Electric double layer capacitors with gelled polymer electrolytes based on poly(ethylene oxide) cured with poly(propylene oxide) diamines

Using a gel electrolyte for electric double layer capacitors usually encountered a drawback of poor contact between the electrolyte and the electrode surface. A gel electrolyte consisting of poly(ethylene oxide) crosslinked with poly(propylene oxide) as a host, propylene carbonate (PC) as a plasticizer, and LiClO4 as a electrolytic salt was synthesized for double layer capacitors. Diglycidyl ether of bisphenol-A was blended with the polymer precursors to enhance the mechanical properties and increase the internal free volume. This gel electrolyte showed an ionic conductivity as high as 2 × 10−3 S cm−1 at 25 °C and was electrochemically stable over a wide potential range (ca. 5 V). By sandwiching this gel-electrolyte film with two activated carbon cloth electrodes (1100 m2 g−1 in surface area), we obtained a capacitor with a specific capacitance of 86 F g−1 discharged at 0.5 mA cm−2, while the capacitance was 82 F g−1 for a capacitor equipped with a liquid electrolyte of 1 M LiClO4/PC. The capacitance decrease with the current density was less significant for the gel-electrolyte capacitor. We found that the less restricted ion diffusion near the electrolyte/electrode interface led to the smaller overall resistance of the gel-electrolyte capacitor.

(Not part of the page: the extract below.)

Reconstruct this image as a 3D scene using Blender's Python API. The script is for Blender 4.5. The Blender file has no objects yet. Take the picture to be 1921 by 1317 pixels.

The high performance of the gel-electrolyte capacitor has demonstrated that the developed polymer network not only facilitated ion motion in the electrolyte bulk phase but also gave an intimate contact with the carbon surface. The side chains of the polymer in the amorphous phase could stretch across the boundary layer at the electrolyte/electrode interface to come into contact with the carbon surface, thus improving transport of Li+ ions by the segmental mobility in polymer.